The 2008 general election is almost nine months away, but you don't have to listen too closely to hear some of the first shots of the 2010 governor's race being fired.

Last week, one-time Democratic gubernatorial candidate Paul Vallas popped his head up in Chicago with an announcement that he would speak at the City Club in April. The Daily Herald caught up with him a couple of days later, and Vallas said he's committed to running the New Orleans school district for "at least another year," but refused to answer any political questions. Even so, his appearance set tongues wagging throughout the state's political circles.

Comptroller Dan Hynes is also considered a potential candidate for the state's top job, particularly if Attorney General Lisa Madigan takes a pass. Hynes spent most of last week using his advantage as a fiscal conservative to rake the governor for mismanaging the budget.

Hynes tried to throw a fiscal net over Gov. Rod Blagojevich in advance of the governor's budget address this week. Hynes visited editorial boards last week with a newly released "special report" claiming the state is so deep in the red that the governor ought to avoid any huge budgetary expansion until he can get the state back in the black.

On substance, Hynes is absolutely correct. Revenues will almost certainly decline throughout Fiscal Year 2009 whether or not the economy heads into a recession. Word going around last week was that projected revenue growth for the upcoming fiscal year might be half what they were projected to be for this fiscal year. And even the governor's office admits that state revenues for the current fiscal year will fall $750 million short of expectations, not to mention the billions of dollars in bills the state is having trouble paying.

If you think I'm being too cynical about Hynes' motives, you should also know that Hynes went to the editorial boards armed with statistics showing that the number of uninsured Illinoisans did not decrease at all between 2003 and 2006, despite the money and effort expended by Gov. Blagojevich (Barack Obama's presidential campaign may not have appreciated that shot, considering Obama's claim to have insured so many people here, but the point has so far been lost in the shuffle). Hynes even talked about the decreases in higher education spending while at the Sun-Times editorial board meeting. This was obviously more than a budget horrors tour.

Even Republican Joe Birkett is getting into the act. The 2006 lieutenant governor candidate held a press conference last week to call on Gov. Rod Blagojevich to lift the moratorium on the death penalty. Birkett also demanded that killing children 16 and under be made a capital offense. The current death penalty law automatically kicks in for murders of children under 12.
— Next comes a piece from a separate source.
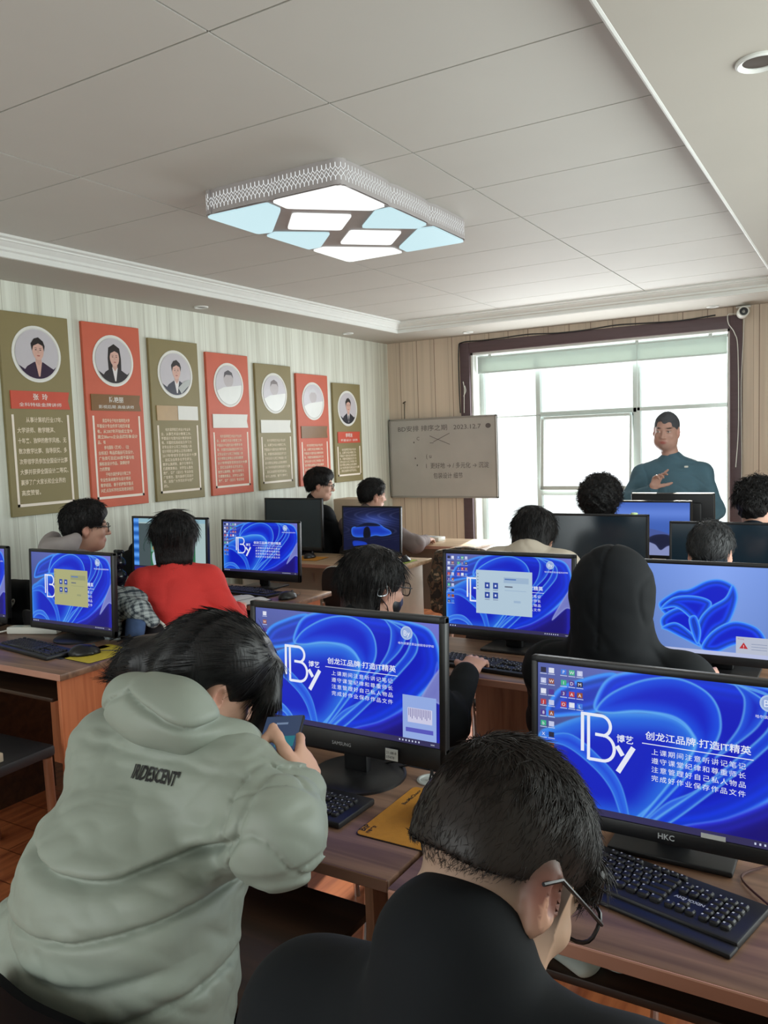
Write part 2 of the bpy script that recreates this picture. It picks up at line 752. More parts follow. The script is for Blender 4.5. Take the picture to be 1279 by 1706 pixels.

It's pretty well known that Birkett has been positioning himself for yet another statewide run ever since his running mate Judy Baar Topinka lost to Blagojevich in 2006. Most believe he has his heart set on the governor's office, so his press conference seems to be his first big public step in that direction.

President George W. Bush has been so unpopular that candidates started actively and openly campaigning to replace him two years before the 2008 election. People wanted him gone, and that partially explains the record turnout by primary and caucus voters in both parties in several states to date. Gov. Blagojevich's unpopularity rivals that of Bush's, and the same early campaign scenario looks to be playing out here.

The federal corruption trial of Blagojevich fundraiser and adviser Tony Rezko will most likely only heighten interest and activity, particularly now that we know an FBI mole will testify to seeing one of the governor's aides take a wad of cash at Rezko's office, and that the US Attorney's office claims Rezko had weekly meetings with the governor's patronage chief and that the feds have announced that Blagojevich administration "insiders" will testify at Rezko's trial.